Given problem: Set down the listing below verbatim, but only from its first line through the line containing "build_cart(V(.95, 9.62, 0), R(-18), 'filter".

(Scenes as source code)
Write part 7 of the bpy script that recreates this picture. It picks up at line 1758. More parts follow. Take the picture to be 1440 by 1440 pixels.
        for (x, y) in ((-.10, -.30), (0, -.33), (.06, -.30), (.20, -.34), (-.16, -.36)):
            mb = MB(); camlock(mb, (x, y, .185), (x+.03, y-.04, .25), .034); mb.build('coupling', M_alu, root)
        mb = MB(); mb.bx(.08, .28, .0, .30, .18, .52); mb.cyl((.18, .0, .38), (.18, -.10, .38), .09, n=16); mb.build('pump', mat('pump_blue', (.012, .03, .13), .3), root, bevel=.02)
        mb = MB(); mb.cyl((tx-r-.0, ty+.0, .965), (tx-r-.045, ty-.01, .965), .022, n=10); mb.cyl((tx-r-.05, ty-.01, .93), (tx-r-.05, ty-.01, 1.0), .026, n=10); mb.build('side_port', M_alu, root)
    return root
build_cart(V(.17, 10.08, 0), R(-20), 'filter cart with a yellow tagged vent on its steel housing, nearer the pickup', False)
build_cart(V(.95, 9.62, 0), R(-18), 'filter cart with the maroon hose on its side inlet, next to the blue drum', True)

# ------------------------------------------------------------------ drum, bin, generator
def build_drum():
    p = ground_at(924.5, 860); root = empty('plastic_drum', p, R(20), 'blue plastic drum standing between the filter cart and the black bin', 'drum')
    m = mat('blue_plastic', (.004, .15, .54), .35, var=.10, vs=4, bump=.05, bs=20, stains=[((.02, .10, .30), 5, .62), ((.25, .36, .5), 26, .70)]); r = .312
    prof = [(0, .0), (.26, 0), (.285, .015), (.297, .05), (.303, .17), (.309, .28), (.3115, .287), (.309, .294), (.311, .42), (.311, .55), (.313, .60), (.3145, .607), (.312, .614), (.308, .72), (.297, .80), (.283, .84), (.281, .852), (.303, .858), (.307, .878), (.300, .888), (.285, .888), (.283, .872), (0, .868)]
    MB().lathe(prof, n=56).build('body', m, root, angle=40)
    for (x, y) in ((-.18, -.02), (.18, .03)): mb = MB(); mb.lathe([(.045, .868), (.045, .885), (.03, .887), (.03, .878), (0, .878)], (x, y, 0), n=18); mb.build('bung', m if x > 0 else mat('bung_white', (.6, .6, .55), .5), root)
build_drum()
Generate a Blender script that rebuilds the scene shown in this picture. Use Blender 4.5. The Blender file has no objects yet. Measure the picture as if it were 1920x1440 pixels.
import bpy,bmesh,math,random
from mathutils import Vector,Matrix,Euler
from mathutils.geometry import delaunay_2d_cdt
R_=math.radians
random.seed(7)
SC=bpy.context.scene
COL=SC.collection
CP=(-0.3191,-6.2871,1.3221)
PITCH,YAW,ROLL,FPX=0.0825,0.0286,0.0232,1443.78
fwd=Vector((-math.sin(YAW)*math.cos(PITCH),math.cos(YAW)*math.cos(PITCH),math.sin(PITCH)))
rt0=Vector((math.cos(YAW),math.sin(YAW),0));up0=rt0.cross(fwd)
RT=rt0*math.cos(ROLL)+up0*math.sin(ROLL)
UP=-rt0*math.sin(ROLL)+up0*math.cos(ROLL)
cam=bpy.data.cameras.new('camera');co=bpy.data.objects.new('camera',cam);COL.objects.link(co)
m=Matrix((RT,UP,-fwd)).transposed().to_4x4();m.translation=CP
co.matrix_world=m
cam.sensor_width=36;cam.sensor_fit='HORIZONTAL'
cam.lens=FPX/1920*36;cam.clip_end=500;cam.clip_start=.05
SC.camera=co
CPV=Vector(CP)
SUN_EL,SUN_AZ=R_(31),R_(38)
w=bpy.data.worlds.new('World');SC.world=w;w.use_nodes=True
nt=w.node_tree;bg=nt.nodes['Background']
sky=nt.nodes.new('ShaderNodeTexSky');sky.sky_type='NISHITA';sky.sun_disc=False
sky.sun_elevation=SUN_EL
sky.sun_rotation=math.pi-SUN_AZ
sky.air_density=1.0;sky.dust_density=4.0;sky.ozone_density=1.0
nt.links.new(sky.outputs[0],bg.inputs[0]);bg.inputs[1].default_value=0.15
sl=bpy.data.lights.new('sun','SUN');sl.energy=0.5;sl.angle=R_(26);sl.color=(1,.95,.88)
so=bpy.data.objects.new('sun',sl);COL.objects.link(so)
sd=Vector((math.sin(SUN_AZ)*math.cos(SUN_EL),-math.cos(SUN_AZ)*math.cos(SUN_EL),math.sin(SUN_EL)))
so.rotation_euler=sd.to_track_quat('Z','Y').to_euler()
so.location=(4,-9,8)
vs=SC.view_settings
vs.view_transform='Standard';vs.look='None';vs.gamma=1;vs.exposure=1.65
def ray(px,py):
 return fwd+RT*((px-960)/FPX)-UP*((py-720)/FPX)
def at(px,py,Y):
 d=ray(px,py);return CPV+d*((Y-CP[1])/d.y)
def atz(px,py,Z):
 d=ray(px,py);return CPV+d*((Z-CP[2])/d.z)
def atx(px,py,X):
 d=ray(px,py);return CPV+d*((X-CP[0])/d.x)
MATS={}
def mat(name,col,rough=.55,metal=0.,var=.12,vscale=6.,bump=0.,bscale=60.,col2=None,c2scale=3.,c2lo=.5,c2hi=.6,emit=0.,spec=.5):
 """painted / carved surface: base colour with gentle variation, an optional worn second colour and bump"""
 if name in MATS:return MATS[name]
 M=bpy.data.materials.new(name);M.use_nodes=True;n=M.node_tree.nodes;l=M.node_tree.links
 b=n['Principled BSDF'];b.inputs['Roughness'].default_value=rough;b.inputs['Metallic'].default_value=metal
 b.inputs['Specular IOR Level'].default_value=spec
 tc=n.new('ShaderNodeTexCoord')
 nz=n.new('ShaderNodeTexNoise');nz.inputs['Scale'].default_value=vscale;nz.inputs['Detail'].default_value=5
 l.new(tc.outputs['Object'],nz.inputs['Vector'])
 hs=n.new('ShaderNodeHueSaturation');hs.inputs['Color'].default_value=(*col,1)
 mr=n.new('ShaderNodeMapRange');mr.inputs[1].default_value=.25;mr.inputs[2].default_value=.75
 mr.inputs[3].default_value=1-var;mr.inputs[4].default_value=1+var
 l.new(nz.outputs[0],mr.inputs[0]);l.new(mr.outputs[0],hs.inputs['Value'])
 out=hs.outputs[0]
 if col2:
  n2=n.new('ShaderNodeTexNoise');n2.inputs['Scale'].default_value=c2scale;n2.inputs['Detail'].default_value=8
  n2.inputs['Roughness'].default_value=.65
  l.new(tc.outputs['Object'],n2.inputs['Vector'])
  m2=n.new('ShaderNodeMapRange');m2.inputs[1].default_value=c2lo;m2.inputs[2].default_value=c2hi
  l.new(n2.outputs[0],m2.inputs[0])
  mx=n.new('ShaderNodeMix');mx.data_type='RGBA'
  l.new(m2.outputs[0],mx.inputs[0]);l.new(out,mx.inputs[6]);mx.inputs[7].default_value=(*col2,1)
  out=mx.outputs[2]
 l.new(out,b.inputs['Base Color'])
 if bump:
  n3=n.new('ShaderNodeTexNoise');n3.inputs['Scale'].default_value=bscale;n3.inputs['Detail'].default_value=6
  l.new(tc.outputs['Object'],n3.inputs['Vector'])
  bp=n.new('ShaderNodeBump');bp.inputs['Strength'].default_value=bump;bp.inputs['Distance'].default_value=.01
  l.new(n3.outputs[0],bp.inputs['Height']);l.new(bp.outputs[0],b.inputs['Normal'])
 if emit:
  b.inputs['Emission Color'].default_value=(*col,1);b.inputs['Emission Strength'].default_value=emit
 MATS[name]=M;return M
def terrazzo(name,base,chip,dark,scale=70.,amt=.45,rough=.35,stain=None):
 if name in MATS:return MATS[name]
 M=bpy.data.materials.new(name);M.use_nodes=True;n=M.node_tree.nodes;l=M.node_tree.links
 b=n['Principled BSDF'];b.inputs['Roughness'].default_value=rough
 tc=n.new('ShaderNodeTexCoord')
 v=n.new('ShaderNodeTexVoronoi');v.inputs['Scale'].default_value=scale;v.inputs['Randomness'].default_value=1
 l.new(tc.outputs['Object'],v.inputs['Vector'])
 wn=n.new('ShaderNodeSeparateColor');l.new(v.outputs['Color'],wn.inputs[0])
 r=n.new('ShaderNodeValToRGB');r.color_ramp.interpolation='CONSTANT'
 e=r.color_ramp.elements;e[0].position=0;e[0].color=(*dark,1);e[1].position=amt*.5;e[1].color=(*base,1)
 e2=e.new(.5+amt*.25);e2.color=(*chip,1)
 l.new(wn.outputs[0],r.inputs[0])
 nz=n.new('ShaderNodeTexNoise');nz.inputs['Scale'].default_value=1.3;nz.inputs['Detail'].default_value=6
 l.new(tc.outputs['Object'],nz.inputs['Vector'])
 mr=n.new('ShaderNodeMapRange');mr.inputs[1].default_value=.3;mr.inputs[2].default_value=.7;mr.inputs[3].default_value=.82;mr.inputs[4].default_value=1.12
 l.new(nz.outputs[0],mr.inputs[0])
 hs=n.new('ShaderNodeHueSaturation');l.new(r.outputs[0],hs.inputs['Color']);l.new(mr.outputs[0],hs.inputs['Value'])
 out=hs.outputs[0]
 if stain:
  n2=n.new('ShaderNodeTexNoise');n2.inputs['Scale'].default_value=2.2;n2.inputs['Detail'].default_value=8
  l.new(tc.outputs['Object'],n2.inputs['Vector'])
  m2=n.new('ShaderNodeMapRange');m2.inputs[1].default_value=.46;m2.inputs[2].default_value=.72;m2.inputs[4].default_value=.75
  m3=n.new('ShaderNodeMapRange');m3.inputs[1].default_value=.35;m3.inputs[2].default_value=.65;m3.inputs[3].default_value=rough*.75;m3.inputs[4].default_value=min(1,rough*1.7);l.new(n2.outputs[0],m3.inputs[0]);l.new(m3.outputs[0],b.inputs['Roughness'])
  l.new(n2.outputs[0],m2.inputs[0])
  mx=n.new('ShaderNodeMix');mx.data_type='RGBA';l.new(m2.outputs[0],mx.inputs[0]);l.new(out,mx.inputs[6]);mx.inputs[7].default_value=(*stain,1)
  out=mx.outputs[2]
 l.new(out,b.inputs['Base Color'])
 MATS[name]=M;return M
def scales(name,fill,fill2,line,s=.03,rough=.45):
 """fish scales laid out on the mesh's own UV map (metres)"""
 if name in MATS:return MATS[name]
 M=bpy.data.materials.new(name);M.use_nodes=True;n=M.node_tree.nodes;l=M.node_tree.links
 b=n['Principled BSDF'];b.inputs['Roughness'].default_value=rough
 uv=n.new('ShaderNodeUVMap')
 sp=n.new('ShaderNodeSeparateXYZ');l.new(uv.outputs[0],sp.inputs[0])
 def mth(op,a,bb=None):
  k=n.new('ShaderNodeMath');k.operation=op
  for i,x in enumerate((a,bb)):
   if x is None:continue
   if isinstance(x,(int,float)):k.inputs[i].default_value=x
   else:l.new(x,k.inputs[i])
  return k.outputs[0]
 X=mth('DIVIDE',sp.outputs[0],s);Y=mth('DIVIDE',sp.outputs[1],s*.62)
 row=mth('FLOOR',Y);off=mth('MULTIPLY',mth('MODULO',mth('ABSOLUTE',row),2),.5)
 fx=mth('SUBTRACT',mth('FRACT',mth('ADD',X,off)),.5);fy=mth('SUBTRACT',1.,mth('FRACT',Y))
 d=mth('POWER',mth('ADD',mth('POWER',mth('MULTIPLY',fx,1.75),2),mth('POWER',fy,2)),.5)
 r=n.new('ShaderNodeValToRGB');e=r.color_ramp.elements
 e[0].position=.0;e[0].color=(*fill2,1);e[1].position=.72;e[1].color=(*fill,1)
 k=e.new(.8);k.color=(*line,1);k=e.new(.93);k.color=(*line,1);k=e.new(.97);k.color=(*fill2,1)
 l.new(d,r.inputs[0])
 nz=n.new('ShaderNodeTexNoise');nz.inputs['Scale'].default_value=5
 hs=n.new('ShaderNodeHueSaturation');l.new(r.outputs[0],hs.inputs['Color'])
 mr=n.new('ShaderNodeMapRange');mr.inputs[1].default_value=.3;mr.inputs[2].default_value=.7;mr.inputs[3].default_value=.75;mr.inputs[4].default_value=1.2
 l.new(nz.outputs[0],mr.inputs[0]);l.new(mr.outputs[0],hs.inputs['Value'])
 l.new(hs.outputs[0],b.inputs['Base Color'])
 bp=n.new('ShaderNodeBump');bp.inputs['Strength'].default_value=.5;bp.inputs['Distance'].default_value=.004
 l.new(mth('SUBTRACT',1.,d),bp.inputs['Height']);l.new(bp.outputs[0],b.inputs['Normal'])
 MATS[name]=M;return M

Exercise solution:
Write part 7 of the bpy script that recreates this picture. It picks up at line 1758. More parts follow. Take the picture to be 1440 by 1440 pixels.
        for (x, y) in ((-.10, -.30), (0, -.33), (.06, -.30), (.20, -.34), (-.16, -.36)):
            mb = MB(); camlock(mb, (x, y, .185), (x+.03, y-.04, .25), .034); mb.build('coupling', M_alu, root)
        mb = MB(); mb.bx(.08, .28, .0, .30, .18, .52); mb.cyl((.18, .0, .38), (.18, -.10, .38), .09, n=16); mb.build('pump', mat('pump_blue', (.012, .03, .13), .3), root, bevel=.02)
        mb = MB(); mb.cyl((tx-r-.0, ty+.0, .965), (tx-r-.045, ty-.01, .965), .022, n=10); mb.cyl((tx-r-.05, ty-.01, .93), (tx-r-.05, ty-.01, 1.0), .026, n=10); mb.build('side_port', M_alu, root)
    return root
build_cart(V(.17, 10.08, 0), R(-20), 'filter cart with a yellow tagged vent on its steel housing, nearer the pickup', False)
build_cart(V(.95, 9.62, 0), R(-18), 'filter cart with the maroon hose on its side inlet, next to the blue drum', True)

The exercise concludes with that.